ONE MILLION B. C.
(director: Hal Roach/Hal Roach, Jr.; screenwriters: Mickell Novack/George Baker/Joseph Frickert/descriptive narration by Grover Jones; cinematographer: Norbert Brodine; editor: Ray Snyder; music: Werner R. Heymann; cast: Victor Mature (Tumak), Carole Landis (Loana), Lon Chaney, Jr. (Akhoba), John Hubbard (Ohtao), Nigel De Brulier (Peytow), Mamo Clark (Nupondi), Conrad Nagel, (Scientist/Narrator); Runtime: 80; MPAA Rating: NR; producer: Hal Roach; United Artists; 1940)
“If you can dig all the nonsense, you might find it pleasing as silly entertainment.”
Reviewed by Dennis Schwartz
Everything about this ambitious prehistoric fantasy film co-directed by Hal Roach (“Captain Fury”/ “Turnabout”), the king of silent comedy, and his son Hal Roach Jr., feels wrong, from its inaccurate decision to have cavemen and dinosaurs exist in the same period of time to its corny narrative that’s filled with grunts and senseless action sequences. But if you can dig all the nonsense, you might find it pleasing as silly entertainment. D.W. Griffith was a forgotten figure at the time (last directed The Struggle, 1931) and reportedly had a minor role directing some casting test sequences and acted as adviser to the production (the last time the famed director of The Birth of a Nation, 1915 worked on a movie set). The film has the two big-chested stars, Victor Mature and Carole Landis, starring early on in their careers. Mature was a discovery of Griffith’s.

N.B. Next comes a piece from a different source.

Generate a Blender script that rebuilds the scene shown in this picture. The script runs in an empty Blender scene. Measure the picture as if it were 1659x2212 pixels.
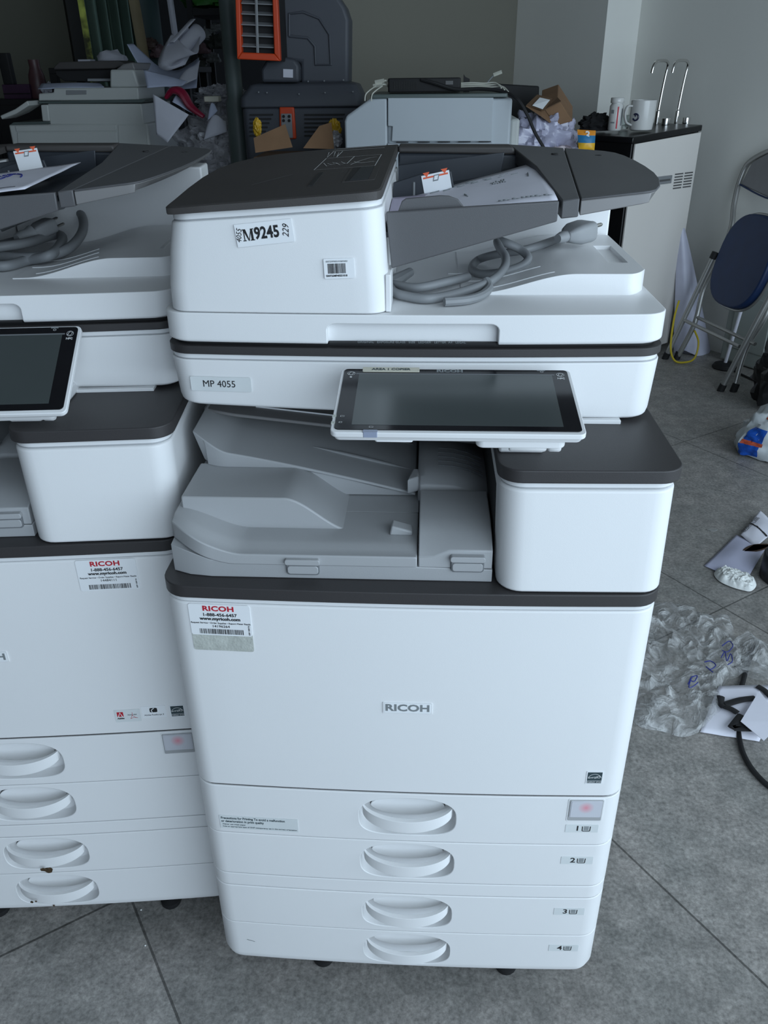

The film opens as a storm causes a bunch of lost rock climbers to seek shelter in a cave, where an old scientist (Conrad Nagel) tells them an ancient tale involving this same cave and a fierce battle between two tribes. The Rock tribe was led by the tyrannical Akhoba (Lon Chaney, Jr. ), whose members were meat eater hunters who had no pity or compassion and worshiped only strength; while the more evolved Shell tribe were vegetarians and tried to find a peaceful way to exist. When the son of the Rock leader, Tumak (Victor Mature), is banished from his people for defying his father he gets lost wandering far from the highland caves and ends up in the lush valley beach area where he meets and falls in love with the beautiful Loana (Carole Landis) of the Shell tribe. Loana goes with her hunk when he’s given the boot by the Shell people for stealing a spear. Back in Rock country the gentle Loana wins the hearts and minds of the Rock crowd, but a volcano erupts killing off many of the Rock tribe and traps Loana and a few members of the Rock tribe in a cave with a fierce dinosaur. The kindly Shell people help the Rock people kill the beast, and after that the two tribes make peace.
Though the b/w film is impressive looking (magnifying lizards to look like dinosaurs and has colorful fight scenes among the prehistoric animals and the cavemen), the film was let down by the slight story and the uninteresting characters and was a bomb at the box office. It was remade in 1966 as One Million Years B. C., and fared much better at the box office with Raquel Welch in the leading role looking hot in a fur bikini.